Così accade infatti al lebbroso guarito che non obbedisce all'ordine solenne impartito da Cristo: «Guarda di non dire niente a nessuno; va', invece, a mostrarti al sacerdote e offri per la tua purificazione quello che Mosè ha prescritto, come testimonianza per loro» (1,44). Invece – scrive Marco – «quello si allontanò e si mise a proclamare e a divulgare il fatto, tanto che Gesù non poteva più entrare pubblicamente in una città, ma rimaneva fuori, in luoghi deserti» (1,45). Il lebbroso probabilmente non ha capito che la cosa più importante che gli è successa non è tanto l'essere stato guarito – che certamente è una gran cosa – ma l'aver incontrato Cristo. Anche noi corriamo il rischio di esternare troppo frettolosamente i gesti d'amore e di salvezza che Dio ci regala. Annunciare il nome di Gesù, diffondere la sua parola è certamente un'azione apostolica molto importante. Però può anche essere un modo con cui evitiamo di assimilare fino in fondo lo spirito e le esigenze del Vangelo, che ci chiede – in ultima analisi – di diventare imitatori dell'amore di Dio, assumendo sulla nostra pelle la miseria di qualcun altro che sta soffrendo. Non ci sfugga la cronaca che conclude il racconto evangelico. Gesù alla fine è costretto a prendere il posto del lebbroso, nel deserto, non potendo «più entrare pubblicamente in una città». Questa condizione di emarginazione si compirà drammaticamente nella passione e nella morte in croce, come osserva l'autore della lettera agli ebrei: «Gesù, per santificare il popolo con il proprio sangue, patì fuori della porta della città» (Eb 13,11-12). Fuori, al posto che spettava a noi.
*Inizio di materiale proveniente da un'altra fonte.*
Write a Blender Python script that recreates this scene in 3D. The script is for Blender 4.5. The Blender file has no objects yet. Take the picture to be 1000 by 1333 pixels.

Amare significa farsi carico dell'altro, fino ad assumere la sua impurità e la sua vergogna. La vita in questo mondo ci è data per imparare a compiere questa scelta, che realizza la nostra immagine e somiglianza con Dio. Talvolta noi siamo inclini a ricevere solo i benefici dell'amore senza farco carico dei costi. Infatti ci riesce più facile parlare di Gesù che non imitarlo (particolare autobiografico, nda). Scrive invece l'apostolo: «Diventate miei imitatori, come io lo sono di Cristo» (1Cor 11,1). Questa è la grande proposta che la Parola di Dio in questa domenica ci rivolge: non solo lasciarci toccare e amare dal Signore, non solo annunciare al mondo la sua potente bellezza, ma diventare suoi imitatori. Allora si compiono per noi le Scritture e tutto quello che facciamo può diventare «gloria di Dio» (1Cor 10,31), riflesso nel mondo del suo amore.